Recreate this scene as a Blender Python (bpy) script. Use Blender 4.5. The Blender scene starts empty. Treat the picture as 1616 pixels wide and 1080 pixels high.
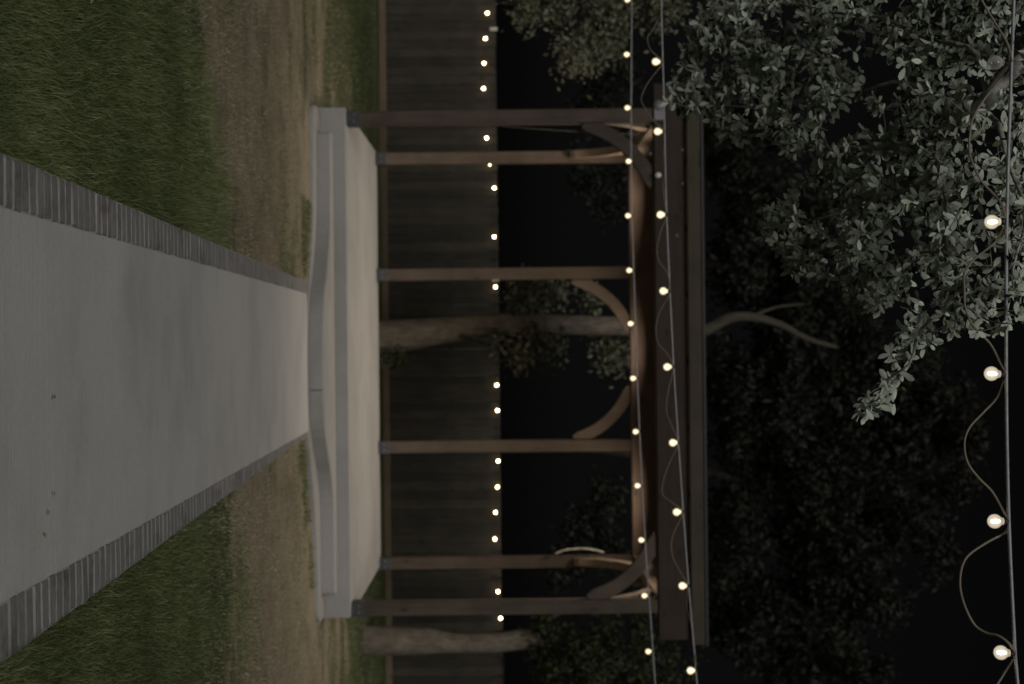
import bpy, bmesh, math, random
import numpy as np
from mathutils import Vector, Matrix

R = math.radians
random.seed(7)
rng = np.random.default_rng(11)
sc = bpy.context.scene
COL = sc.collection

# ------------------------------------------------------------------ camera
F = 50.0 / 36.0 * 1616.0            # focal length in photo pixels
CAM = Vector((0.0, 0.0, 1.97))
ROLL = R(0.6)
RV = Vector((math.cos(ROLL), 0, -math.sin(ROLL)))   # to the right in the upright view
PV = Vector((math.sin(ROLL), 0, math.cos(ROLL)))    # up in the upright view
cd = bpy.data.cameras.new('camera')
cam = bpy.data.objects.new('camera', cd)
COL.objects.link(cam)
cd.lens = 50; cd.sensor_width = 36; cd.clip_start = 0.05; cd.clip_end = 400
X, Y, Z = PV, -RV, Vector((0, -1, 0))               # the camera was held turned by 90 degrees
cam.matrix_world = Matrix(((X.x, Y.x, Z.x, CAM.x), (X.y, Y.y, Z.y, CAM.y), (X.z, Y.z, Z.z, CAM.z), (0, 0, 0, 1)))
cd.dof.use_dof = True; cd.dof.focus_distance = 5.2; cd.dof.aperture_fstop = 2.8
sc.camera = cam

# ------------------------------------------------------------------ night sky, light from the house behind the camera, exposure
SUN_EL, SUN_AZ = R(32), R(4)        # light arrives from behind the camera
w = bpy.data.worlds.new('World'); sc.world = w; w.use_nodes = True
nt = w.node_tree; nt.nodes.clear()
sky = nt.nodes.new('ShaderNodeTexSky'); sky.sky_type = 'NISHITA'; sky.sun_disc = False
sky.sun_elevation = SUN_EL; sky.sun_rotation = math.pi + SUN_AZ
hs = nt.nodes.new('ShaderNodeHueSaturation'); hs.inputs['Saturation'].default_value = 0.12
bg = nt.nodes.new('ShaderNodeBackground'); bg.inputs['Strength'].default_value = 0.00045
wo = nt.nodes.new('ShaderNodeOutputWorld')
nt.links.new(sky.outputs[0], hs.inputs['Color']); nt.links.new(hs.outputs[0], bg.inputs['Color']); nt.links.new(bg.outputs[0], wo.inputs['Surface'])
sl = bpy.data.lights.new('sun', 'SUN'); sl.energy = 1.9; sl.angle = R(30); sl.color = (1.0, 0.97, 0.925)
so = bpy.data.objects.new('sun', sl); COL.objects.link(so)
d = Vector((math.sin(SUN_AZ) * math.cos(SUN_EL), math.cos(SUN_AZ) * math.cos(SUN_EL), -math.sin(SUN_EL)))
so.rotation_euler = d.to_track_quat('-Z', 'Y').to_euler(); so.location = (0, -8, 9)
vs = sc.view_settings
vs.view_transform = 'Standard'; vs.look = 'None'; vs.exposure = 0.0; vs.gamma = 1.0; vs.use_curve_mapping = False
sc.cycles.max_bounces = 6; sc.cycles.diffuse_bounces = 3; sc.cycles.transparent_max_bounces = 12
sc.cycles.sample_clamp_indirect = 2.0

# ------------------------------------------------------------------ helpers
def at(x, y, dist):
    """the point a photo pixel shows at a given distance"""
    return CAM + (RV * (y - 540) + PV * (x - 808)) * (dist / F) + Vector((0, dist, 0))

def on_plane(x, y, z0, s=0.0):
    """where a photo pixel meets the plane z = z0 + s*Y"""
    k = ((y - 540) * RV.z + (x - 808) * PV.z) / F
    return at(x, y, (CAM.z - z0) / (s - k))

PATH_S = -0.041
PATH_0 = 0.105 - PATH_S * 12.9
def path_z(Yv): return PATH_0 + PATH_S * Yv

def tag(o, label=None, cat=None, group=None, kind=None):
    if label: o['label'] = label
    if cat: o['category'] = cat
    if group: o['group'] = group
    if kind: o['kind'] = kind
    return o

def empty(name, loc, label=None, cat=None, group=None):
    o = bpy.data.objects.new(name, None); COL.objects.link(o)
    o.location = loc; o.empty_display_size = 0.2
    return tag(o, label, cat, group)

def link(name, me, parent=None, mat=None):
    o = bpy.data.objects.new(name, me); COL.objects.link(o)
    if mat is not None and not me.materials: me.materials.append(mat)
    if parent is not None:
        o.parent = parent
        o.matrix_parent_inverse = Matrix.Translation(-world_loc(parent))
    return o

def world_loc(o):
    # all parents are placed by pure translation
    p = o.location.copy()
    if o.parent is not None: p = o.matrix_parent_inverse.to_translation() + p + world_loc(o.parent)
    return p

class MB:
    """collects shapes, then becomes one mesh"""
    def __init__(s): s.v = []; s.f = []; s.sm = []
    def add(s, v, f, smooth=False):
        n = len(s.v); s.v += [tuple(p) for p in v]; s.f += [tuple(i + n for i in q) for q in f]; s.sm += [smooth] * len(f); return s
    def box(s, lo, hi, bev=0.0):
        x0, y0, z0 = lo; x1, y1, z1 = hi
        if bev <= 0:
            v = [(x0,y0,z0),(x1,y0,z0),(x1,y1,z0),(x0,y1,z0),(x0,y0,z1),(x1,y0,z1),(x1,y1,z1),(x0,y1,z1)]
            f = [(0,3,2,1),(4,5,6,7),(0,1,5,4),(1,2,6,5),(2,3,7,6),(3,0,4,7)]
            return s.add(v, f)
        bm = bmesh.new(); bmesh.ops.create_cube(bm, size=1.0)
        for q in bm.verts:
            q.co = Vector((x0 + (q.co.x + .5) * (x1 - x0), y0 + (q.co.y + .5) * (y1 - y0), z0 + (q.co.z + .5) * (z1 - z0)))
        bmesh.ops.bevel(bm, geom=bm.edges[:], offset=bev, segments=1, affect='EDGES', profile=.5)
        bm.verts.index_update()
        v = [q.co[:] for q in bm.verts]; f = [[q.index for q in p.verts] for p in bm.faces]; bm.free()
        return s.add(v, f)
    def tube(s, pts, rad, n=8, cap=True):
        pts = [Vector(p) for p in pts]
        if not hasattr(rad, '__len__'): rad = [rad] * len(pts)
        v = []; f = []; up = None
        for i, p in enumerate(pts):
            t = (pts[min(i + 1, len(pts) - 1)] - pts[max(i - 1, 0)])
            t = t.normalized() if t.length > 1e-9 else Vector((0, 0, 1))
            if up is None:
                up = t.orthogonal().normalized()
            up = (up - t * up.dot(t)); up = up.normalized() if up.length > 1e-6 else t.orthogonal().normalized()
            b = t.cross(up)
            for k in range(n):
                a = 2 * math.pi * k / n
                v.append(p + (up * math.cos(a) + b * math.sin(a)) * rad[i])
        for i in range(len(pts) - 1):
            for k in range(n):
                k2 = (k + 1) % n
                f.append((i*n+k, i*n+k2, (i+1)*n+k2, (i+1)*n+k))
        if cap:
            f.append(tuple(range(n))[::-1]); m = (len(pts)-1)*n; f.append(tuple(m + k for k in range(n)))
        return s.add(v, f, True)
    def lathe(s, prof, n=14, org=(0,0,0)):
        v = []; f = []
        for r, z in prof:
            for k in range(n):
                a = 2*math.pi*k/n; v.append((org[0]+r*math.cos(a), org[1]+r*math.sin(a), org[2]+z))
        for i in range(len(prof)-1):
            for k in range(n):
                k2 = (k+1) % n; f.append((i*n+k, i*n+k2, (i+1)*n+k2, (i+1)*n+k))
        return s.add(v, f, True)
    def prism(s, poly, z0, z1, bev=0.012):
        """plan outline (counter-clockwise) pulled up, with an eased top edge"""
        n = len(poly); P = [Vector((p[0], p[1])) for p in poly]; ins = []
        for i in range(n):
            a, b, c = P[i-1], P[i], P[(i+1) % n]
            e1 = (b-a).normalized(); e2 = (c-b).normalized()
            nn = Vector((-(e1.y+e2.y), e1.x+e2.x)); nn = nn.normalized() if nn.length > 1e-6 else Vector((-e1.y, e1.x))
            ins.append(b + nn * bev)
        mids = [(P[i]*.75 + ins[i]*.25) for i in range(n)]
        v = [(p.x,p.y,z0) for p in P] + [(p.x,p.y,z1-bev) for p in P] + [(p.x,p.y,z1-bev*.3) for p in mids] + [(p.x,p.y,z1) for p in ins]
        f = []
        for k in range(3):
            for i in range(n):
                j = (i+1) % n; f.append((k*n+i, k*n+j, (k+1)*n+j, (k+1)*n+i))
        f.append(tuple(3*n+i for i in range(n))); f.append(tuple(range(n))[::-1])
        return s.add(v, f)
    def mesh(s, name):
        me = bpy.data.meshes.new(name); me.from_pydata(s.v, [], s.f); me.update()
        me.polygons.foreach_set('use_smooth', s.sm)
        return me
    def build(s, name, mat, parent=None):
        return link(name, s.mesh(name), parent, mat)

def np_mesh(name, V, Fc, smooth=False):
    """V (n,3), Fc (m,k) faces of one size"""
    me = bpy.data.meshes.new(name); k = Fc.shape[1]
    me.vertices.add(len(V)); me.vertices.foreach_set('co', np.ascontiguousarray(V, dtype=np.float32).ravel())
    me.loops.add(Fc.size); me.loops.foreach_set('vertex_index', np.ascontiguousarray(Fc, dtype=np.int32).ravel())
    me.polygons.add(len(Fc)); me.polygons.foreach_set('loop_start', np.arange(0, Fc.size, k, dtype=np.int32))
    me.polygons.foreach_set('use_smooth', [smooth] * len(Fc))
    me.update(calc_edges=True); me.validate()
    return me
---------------
* _Exercise aim_:
Pictures stay out. Print the data exactly, from its first line through the line containing "sc.camera = cam".

* _Complete answer_:
Recreate this scene as a Blender Python (bpy) script. Use Blender 4.5. The Blender scene starts empty. Treat the picture as 1616 pixels wide and 1080 pixels high.
import bpy, bmesh, math, random
import numpy as np
from mathutils import Vector, Matrix

R = math.radians
random.seed(7)
rng = np.random.default_rng(11)
sc = bpy.context.scene
COL = sc.collection

# ------------------------------------------------------------------ camera
F = 50.0 / 36.0 * 1616.0            # focal length in photo pixels
CAM = Vector((0.0, 0.0, 1.97))
ROLL = R(0.6)
RV = Vector((math.cos(ROLL), 0, -math.sin(ROLL)))   # to the right in the upright view
PV = Vector((math.sin(ROLL), 0, math.cos(ROLL)))    # up in the upright view
cd = bpy.data.cameras.new('camera')
cam = bpy.data.objects.new('camera', cd)
COL.objects.link(cam)
cd.lens = 50; cd.sensor_width = 36; cd.clip_start = 0.05; cd.clip_end = 400
X, Y, Z = PV, -RV, Vector((0, -1, 0))               # the camera was held turned by 90 degrees
cam.matrix_world = Matrix(((X.x, Y.x, Z.x, CAM.x), (X.y, Y.y, Z.y, CAM.y), (X.z, Y.z, Z.z, CAM.z), (0, 0, 0, 1)))
cd.dof.use_dof = True; cd.dof.focus_distance = 5.2; cd.dof.aperture_fstop = 2.8
sc.camera = cam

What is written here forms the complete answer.